§ **DIRECTIONS FOR THIS TASK**
Hand back each line, unchanged, from the top down to the line where "sun.name = 'sun'; scene.add(sun, sun.target);" sits.

-- -- --

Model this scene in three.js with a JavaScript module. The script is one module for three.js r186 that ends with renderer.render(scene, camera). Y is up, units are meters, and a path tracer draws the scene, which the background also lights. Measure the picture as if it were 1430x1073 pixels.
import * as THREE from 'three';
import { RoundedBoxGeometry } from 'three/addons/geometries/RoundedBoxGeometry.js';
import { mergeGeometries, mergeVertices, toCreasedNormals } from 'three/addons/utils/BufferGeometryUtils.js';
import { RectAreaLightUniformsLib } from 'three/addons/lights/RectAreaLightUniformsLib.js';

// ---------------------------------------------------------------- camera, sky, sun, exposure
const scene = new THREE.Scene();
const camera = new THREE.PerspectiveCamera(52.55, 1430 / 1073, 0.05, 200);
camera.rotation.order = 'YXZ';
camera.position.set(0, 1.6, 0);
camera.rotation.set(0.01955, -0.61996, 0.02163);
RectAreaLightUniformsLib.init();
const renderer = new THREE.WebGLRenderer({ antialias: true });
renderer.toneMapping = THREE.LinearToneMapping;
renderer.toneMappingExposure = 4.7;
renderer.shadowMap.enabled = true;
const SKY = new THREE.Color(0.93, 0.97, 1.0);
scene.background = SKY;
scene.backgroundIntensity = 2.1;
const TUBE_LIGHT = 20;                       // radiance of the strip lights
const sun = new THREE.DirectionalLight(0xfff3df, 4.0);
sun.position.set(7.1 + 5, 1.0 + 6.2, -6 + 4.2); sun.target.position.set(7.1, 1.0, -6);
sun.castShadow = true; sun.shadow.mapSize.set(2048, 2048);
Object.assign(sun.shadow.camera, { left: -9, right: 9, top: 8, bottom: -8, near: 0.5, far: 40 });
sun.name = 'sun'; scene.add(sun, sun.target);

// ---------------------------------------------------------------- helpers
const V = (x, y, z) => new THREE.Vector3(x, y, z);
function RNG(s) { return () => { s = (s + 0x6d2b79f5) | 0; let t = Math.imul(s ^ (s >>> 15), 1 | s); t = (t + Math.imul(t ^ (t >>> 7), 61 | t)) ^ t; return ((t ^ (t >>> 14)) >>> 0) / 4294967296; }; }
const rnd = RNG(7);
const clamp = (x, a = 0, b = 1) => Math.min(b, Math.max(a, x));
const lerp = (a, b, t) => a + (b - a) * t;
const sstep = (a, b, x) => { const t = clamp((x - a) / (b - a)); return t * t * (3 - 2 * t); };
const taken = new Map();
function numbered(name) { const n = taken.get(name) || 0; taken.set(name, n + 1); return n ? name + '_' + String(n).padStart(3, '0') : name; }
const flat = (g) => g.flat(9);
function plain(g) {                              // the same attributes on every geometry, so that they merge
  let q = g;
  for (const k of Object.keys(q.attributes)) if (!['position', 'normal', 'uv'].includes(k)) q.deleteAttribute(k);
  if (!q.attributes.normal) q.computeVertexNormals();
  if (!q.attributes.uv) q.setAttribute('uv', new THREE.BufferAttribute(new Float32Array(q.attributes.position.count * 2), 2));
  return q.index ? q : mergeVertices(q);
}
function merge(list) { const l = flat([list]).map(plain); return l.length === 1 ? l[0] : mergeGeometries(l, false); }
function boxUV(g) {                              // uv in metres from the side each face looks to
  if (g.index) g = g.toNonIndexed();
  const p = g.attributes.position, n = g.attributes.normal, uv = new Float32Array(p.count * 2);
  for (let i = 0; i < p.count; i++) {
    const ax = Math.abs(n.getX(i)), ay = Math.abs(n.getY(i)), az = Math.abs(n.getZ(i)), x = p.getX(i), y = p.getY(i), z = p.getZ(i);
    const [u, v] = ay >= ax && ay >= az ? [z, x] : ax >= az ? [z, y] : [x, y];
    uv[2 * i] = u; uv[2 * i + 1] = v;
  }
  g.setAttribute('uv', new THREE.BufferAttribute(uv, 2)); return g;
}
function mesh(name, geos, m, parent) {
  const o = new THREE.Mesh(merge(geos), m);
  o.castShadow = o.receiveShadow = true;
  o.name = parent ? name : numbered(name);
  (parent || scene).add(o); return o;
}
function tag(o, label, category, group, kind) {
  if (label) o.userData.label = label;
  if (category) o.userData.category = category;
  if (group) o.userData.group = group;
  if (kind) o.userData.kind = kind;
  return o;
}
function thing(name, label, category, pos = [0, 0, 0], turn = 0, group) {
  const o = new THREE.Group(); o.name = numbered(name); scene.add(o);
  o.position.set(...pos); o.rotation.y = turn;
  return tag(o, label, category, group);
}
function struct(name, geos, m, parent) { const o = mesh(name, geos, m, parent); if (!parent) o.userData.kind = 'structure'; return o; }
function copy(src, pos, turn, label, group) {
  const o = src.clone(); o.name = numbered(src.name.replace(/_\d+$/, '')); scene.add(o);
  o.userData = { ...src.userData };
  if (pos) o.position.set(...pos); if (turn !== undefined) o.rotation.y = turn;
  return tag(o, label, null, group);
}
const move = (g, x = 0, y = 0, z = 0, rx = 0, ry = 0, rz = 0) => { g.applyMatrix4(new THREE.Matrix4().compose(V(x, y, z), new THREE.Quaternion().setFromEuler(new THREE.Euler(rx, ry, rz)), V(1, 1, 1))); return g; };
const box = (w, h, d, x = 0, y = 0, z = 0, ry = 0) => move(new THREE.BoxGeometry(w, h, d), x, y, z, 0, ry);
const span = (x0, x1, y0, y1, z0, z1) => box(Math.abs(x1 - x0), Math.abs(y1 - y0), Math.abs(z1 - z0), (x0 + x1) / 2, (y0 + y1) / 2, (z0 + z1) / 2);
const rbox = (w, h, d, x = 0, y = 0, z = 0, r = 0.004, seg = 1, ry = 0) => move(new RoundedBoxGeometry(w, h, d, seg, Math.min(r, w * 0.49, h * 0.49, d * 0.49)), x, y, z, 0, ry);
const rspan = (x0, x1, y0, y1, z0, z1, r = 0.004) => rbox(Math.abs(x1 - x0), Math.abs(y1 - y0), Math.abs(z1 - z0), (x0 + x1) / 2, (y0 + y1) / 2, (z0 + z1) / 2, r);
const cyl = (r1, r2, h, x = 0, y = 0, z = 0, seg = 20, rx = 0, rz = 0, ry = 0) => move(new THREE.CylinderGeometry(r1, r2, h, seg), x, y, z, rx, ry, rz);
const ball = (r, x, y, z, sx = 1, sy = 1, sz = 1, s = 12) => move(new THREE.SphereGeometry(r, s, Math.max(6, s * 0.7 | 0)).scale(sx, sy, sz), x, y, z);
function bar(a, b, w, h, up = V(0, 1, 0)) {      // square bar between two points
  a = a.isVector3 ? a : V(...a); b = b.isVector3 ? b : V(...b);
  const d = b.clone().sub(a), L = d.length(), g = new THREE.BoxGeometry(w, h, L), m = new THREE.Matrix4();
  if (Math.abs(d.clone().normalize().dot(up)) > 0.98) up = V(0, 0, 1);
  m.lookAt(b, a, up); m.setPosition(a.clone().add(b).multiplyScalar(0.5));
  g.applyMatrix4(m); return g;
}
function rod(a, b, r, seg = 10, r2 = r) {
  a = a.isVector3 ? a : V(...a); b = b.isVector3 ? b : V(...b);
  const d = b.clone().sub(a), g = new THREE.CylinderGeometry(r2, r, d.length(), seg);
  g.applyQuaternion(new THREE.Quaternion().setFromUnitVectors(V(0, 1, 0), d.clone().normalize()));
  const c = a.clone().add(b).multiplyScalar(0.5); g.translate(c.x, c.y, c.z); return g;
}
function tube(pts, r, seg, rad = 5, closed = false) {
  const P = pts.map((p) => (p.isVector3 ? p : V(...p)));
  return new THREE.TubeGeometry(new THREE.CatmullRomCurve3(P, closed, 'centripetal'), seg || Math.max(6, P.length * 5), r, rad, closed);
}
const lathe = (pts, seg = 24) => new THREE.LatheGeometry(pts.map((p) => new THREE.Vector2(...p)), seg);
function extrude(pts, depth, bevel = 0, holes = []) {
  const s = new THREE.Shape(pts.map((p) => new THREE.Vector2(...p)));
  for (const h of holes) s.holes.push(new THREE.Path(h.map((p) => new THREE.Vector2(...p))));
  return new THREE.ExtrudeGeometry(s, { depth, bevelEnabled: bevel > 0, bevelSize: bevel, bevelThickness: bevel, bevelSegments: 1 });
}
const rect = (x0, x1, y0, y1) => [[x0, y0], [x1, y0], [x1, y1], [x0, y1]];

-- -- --

§ **REPLY**
Model this scene in three.js with a JavaScript module. The script is one module for three.js r186 that ends with renderer.render(scene, camera). Y is up, units are meters, and a path tracer draws the scene, which the background also lights. Measure the picture as if it were 1430x1073 pixels.
import * as THREE from 'three';
import { RoundedBoxGeometry } from 'three/addons/geometries/RoundedBoxGeometry.js';
import { mergeGeometries, mergeVertices, toCreasedNormals } from 'three/addons/utils/BufferGeometryUtils.js';
import { RectAreaLightUniformsLib } from 'three/addons/lights/RectAreaLightUniformsLib.js';

// ---------------------------------------------------------------- camera, sky, sun, exposure
const scene = new THREE.Scene();
const camera = new THREE.PerspectiveCamera(52.55, 1430 / 1073, 0.05, 200);
camera.rotation.order = 'YXZ';
camera.position.set(0, 1.6, 0);
camera.rotation.set(0.01955, -0.61996, 0.02163);
RectAreaLightUniformsLib.init();
const renderer = new THREE.WebGLRenderer({ antialias: true });
renderer.toneMapping = THREE.LinearToneMapping;
renderer.toneMappingExposure = 4.7;
renderer.shadowMap.enabled = true;
const SKY = new THREE.Color(0.93, 0.97, 1.0);
scene.background = SKY;
scene.backgroundIntensity = 2.1;
const TUBE_LIGHT = 20;                       // radiance of the strip lights
const sun = new THREE.DirectionalLight(0xfff3df, 4.0);
sun.position.set(7.1 + 5, 1.0 + 6.2, -6 + 4.2); sun.target.position.set(7.1, 1.0, -6);
sun.castShadow = true; sun.shadow.mapSize.set(2048, 2048);
Object.assign(sun.shadow.camera, { left: -9, right: 9, top: 8, bottom: -8, near: 0.5, far: 40 });
sun.name = 'sun'; scene.add(sun, sun.target);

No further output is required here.